Redbox Roulette: Gambling With the Industry’s Future

“The devaluation of new entertainment products would have disastrous consequences.”

TheWrap recently ran a blog post by Redbox CEO Mitch Lowe titled, "We Are the Engine for Industry Growth." Lowe states that Redbox’s business — based on $1 DVD rentals — will "grow overall interest in and purchase of DVD entertainment."

As the CEO of a Hastings Entertainment, a retailer that pioneered low-cost rentals, I understand firsthand Lowe’s enthusiasm for $1 DVD rentals. Consumers love the price, and we love the increased business that $1 DVD rentals bring.

But there is one crucial issue involving $1 DVDs that Lowe fails to address — and it must be acted upon if we want to prevent what is happening to the newspaper industry from happening to the entertainment industry: We must prevent the devaluation of new entertainment products.

We simply cannot give away products that cost hundred of millions of dollars to produce or else we will end up just like the newspaper industry, which now has an unsustainable business model.

Once the main product of an industry is artificially devalued, the negative economic impacts will ripple throughout the industry, impacting the workers and businesses that rely on the overall industry. Let’s not create a modern-day "Goose that laid the golden egg" parable.

I believe there is a solution that allows Redbox to continue charging $1 for DVDs — on a release schedule that fits in with the current model of the entertainment industry. The movie business has an established release model — called a windowing model — based on releasing movies, pricing tickets, and selling and renting DVDs. Instead of disrupting this model by renting $1 DVDs as soon as they become available, Redbox needs to compromise by integrating itself into this established industry model.

Here is how the release windows work: The studios initially provide their movie to theater owners, enabling them to provide consumers with national access to a wide variety of films. Then that content goes to the home entertainment window, where consumers can buy or rent a physical copy or an electronic copy of a film. The content then travels to the pay TV window, and finally to cable.

The Redbox $1 movie rentals cannot expect to disrupt this model without having disastrous consequences for the income streams of the movie industry.

For example, if new releases would be available for $1 rental, consumers would be encouraged to forgo watching a movie in the theaters and instead wait a few months. Consumers would be discouraged from renting from bricks-and-mortar video stores — putting these stores out of business and reducing access to the thousands of movies that can’t fit into a kiosk. Consumers would be discouraged from watching the movie on pay TV or streaming to their computer for $3.99 when the movie can be rented for a single dollar. Consumers might not buy a DVD if they know they can rent it occasionally for just $1. And the examples go on and on. If movies are devalued in this way, those who work in the movie industry will be directly harmed. Reduced industry revenues will mean that fewer movies are produced — directly reducing the number of jobs available to people who work both in front of and behind the cameras.

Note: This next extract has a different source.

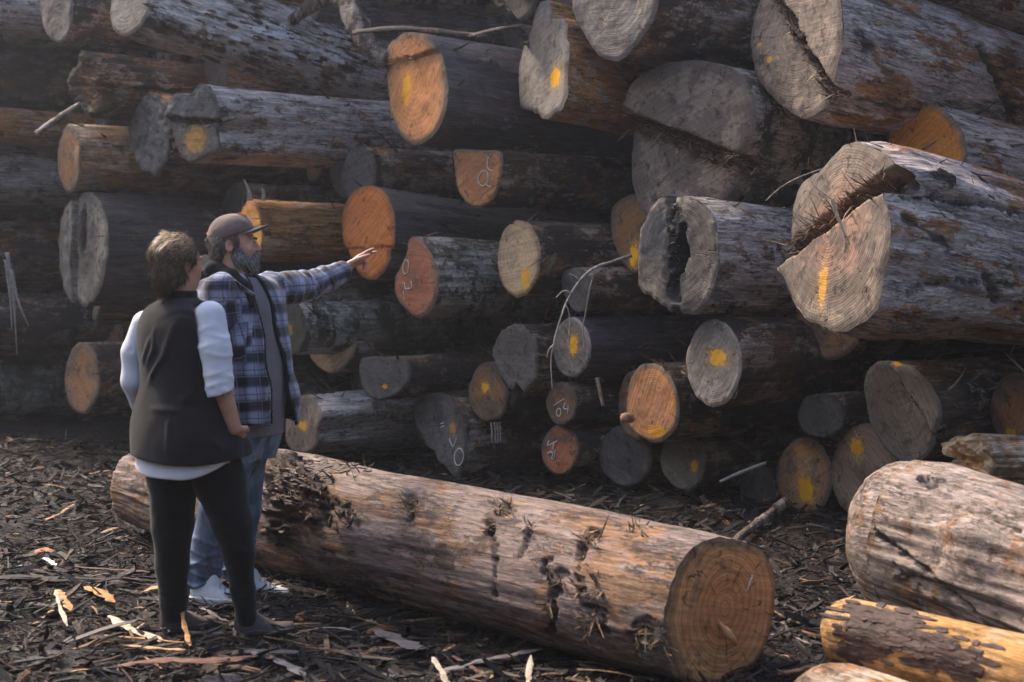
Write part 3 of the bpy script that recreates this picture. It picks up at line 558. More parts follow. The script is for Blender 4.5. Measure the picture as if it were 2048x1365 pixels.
FILL = [(-107, -74, 15.32, 0.178, 57.5, 1.2),
 (1347, -66, 10.14, 0.274, 53.5, 1.9),
 (-64, -21, 14.84, 0.248, 57.7, 0.7),
 (-97, 243, 14.85, 0.218, 55.8, 0.2),
 (2248, -211, 8.21, 0.324, 57.1, -0.1),
 (1478, 573, 9.62, 0.195, 54.6, 1.0),
 (425, 633, 11.77, 0.293, 54.2, 0.6),
 (2388, 129, 8.49, 0.219, 57.1, 1.8),
 (309, -97, 12.91, 0.339, 55.8, 1.5),
 (815, 505, 12.45, 0.203, 56.1, 1.5),
 (282, 367, 13.26, 0.399, 53.8, 1.5),
 (-160, 171, 13.92, 0.37, 54.7, 0.1),
 (-114, 315, 14.25, 0.211, 55.6, -0.2),
 (-298, 434, 13.54, 0.328, 55.3, -0.3),
 (296, -243, 11.58, 0.263, 54.0, -0.4),
 (-356, 350, 14.82, 0.208, 56.1, -0.0),
 (-269, 648, 13.75, 0.203, 53.9, -0.5),
 (408, 189, 13.44, 0.248, 56.4, 2.4),
 (1770, -78, 10.92, 0.164, 54.3, 1.2),
 (2417, 536, 7.77, 0.331, 54.4, 1.1),
 (-205, 55, 14.45, 0.163, 54.0, 1.8),
 (47, 305, 14.31, 0.174, 56.7, -0.5),
 (-314, 775, 14.0, 0.26, 54.5, 0.5),
 (-236, -149, 14.0, 0.183, 55.7, 1.0),
 (-394, 481, 15.36, 0.334, 55.7, 0.8),
 (608, -218, 10.78, 0.224, 57.0, -0.6),
 (-251, 393, 14.38, 0.237, 54.4, -0.0),
 (110, -82, 13.66, 0.297, 53.7, 0.3),
 (105, -31, 14.54, 0.207, 54.3, -0.9),
 (1959, 1, 10.43, 0.16, 57.8, 0.4),
 (2258, 43, 9.16, 0.27, 58.3, -0.4),
 (1968, -244, 9.25, 0.256, 57.8, 2.4),
 (-393, 669, 14.58, 0.378, 55.6, 2.2),
 (472, 821, 11.42, 0.198, 56.7, -0.5),
 (-395, 35, 15.26, 0.266, 53.6, 2.4),
 (1091, 526, 12.07, 0.163, 54.8, -0.6),
 (722, 776, 11.58, 0.26, 58.0, 0.0),
 (1277, 7, 11.8, 0.203, 56.9, -0.1),
 (197, 524, 13.23, 0.334, 54.5, 1.4),
 (1358, -216, 10.47, 0.187, 56.7, -0.8),
 (1029, -3, 10.32, 0.214, 53.9, 1.5),
 (-396, 16, 14.67, 0.361, 56.8, -0.3),
 (2173, 713, 7.69, 0.173, 56.1, 1.4),
 (585, -61, 12.27, 0.324, 54.7, 0.2),
 (2361, 900, 8.93, 0.181, 56.0, 1.3),
 (2381, 323, 8.59, 0.272, 56.9, 2.4),
 (763, -65, 11.68, 0.243, 53.7, 0.5),
 (-300, 49, 13.21, 0.222, 54.6, -0.3),
 (60, -112, 12.92, 0.273, 54.1, -0.2),
 (1638, -45, 9.19, 0.161, 57.1, 2.5),
 (-391, 509, 14.49, 0.366, 57.4, 0.9),
 (-31, 629, 15.06, 0.175, 55.5, 0.5),
 (573, 624, 11.38, 0.319, 57.8, -0.5),
 (2376, 901, 7.73, 0.363, 55.4, 2.0),
 (465, 408, 11.84, 0.19, 54.9, 0.1),
 (2184, -91, 7.82, 0.159, 57.1, 1.0),
 (241, -197, 13.1, 0.191, 55.8, 1.0),
 (-101, 322, 15.17, 0.169, 57.5, 0.5),
 (2406, 175, 7.5, 0.214, 56.0, -0.1),
 (-143, 542, 14.43, 0.227, 54.8, 2.1),
 (-393, 128, 14.65, 0.171, 55.1, 1.5),
 (224, 698, 13.53, 0.219, 53.9, 1.9),
 (14, 42, 13.51, 0.245, 56.8, 1.6),
 (-384, -88, 15.08, 0.373, 55.4, 1.1),
 (427, 800, 11.88, 0.313, 56.9, 1.0),
 (2414, -153, 7.43, 0.217, 57.3, -0.9),
 (-225, 629, 13.38, 0.201, 57.7, 0.0),
 (-414, 354, 15.45, 0.356, 56.5, 0.9),
 (-387, 737, 15.22, 0.179, 55.8, 2.1),
 (-83, 32, 14.27, 0.182, 54.0, 1.5),
 (-94, -213, 14.11, 0.222, 55.2, 1.4),
 (1141, 174, 11.66, 0.247, 58.2, 2.4),
 (179, 475, 13.75, 0.173, 55.0, 0.1),
 (1216, 62, 11.37, 0.158, 54.5, 0.7),
 (906, 410, 12.42, 0.188, 55.7, 0.9),
 (394, -117, 12.44, 0.242, 56.3, -0.6),
 (1036, 255, 11.72, 0.181, 55.7, 0.3),
 (358, 171, 13.9, 0.165, 55.8, 0.9),
 (366, -237, 11.19, 0.18, 53.6, 0.1),
 (-337, 237, 15.07, 0.343, 53.5, -0.0),
 (23, 342, 13.94, 0.177, 55.5, 1.2),
 (1230, 838, 11.86, 0.158, 56.2, -1.0),
 (2288, -20, 7.63, 0.166, 57.2, 0.4),
 (-187, 560, 13.74, 0.201, 56.8, 0.9),
 (1305, 431, 11.4, 0.179, 58.5, 1.0),
 (-363, 141, 14.37, 0.195, 54.7, 1.4),
 (-115, -140, 13.5, 0.24, 54.0, -0.5),
 (325, 69, 13.23, 0.286, 57.4, 1.0),
 (-406, 659, 15.19, 0.175, 55.0, 1.8),
 (504, 183, 13.26, 0.172, 57.7, 0.0),
 (1149, 647, 11.27, 0.166, 58.1, 1.5),
 (1027, 69, 12.24, 0.173, 57.2, 0.0),
 (-412, 126, 15.24, 0.166, 55.4, 2.2),
 (1348, 846, 10.68, 0.154, 54.3, 1.9),
 (1046, 703, 10.57, 0.185, 57.8, -0.6),
 (449, 458, 13.33, 0.169, 57.2, -0.9),
 (2063, -94, 10.22, 0.183, 56.8, 1.0),
 (631, 305, 11.96, 0.208, 54.9, 2.4),
 (-401, -199, 14.82, 0.18, 56.0, 0.5),
 (352, 31, 12.17, 0.198, 56.8, 1.0),
 (377, 554, 13.02, 0.195, 53.6, 0.9),
 (2142, -116, 8.91, 0.166, 54.3, 1.5),
 (200, 248, 12.69, 0.156, 58.2, 1.0),
 (1371, 603, 10.87, 0.162, 54.9, 0.3),
 (1976, 486, 9.49, 0.146, 56.1, 0.6),
 (-116, -41, 15.09, 0.15, 58.0, 1.8),
 (-342, -126, 14.24, 0.176, 56.4, -0.3),
 (1918, 831, 10.17, 0.163, 56.0, -0.4),
 (678, 358, 11.16, 0.15, 55.3, 1.2),
 (-320, 220, 14.61, 0.193, 53.6, 1.6),
 (1177, 359, 11.53, 0.185, 56.4, 2.2),
 (326, -194, 12.5, 0.178, 53.9, -0.6),
 (167, 269, 14.01, 0.148, 58.0, 0.1),
 (1391, 142, 11.18, 0.164, 55.3, 1.4),
 (1036, -173, 9.77, 0.157, 56.2, 0.0),
 (2401, 331, 7.7, 0.155, 56.5, 2.5),
 (278, 804, 13.93, 0.157, 56.7, 0.6),
 (1302, 57, 10.59, 0.172, 55.2, 1.6),
 (1317, -211, 9.87, 0.149, 55.0, -0.0),
 (-247, -52, 13.15, 0.143, 53.8, 1.2),
 (-295, 201, 13.18, 0.148, 56.8, 0.3),
 (-303, 112, 14.04, 0.19, 54.6, 1.8),
 (-295, 410, 14.84, 0.155, 56.8, 0.6),
 (735, -141, 10.51, 0.141, 54.7, 0.1),
 (2357, 722, 7.39, 0.148, 55.7, 0.5),
 (-251, -181, 14.72, 0.197, 54.1, 1.7),
 (-413, 576, 15.07, 0.187, 53.6, 2.4),
 (-280, 810, 13.65, 0.14, 54.1, 0.7),
 (-209, 702, 14.1, 0.134, 55.3, 0.3),
 (-256, -212, 14.41, 0.151, 56.3, 0.7),
 (1568, 385, 10.8, 0.159, 55.3, 2.4),
 (194, 610, 12.34, 0.132, 58.0, 2.3),
 (136, 734, 14.55, 0.305, 55.9, -0.1)]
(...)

These negative impacts are not theoretical. The decision by the management of newspaper companies to give away their product online is now having extraordinarily serious economic consequences — not just for the management of these newspaper companies, but for the workers and reporters who have lost their jobs by the tens of thousands.

Mitch Lowe’s approach to $1 DVD rentals might make him a lot of money in the near term, but it will destroy the entertainment business and result in thousands of lost jobs in the months ahead. There is a way to prevent that from happening if Redbox would try to work with the entertainment industry instead of against it. $1 movie rentals have a role in the entertainment industry’s "windowing model," and if Redbox truly has the consumer’s best interests in mind, it will work with the studios on an appropriate release model. Now that would be a true win-win-win for Redbox, the movie studios and consumers.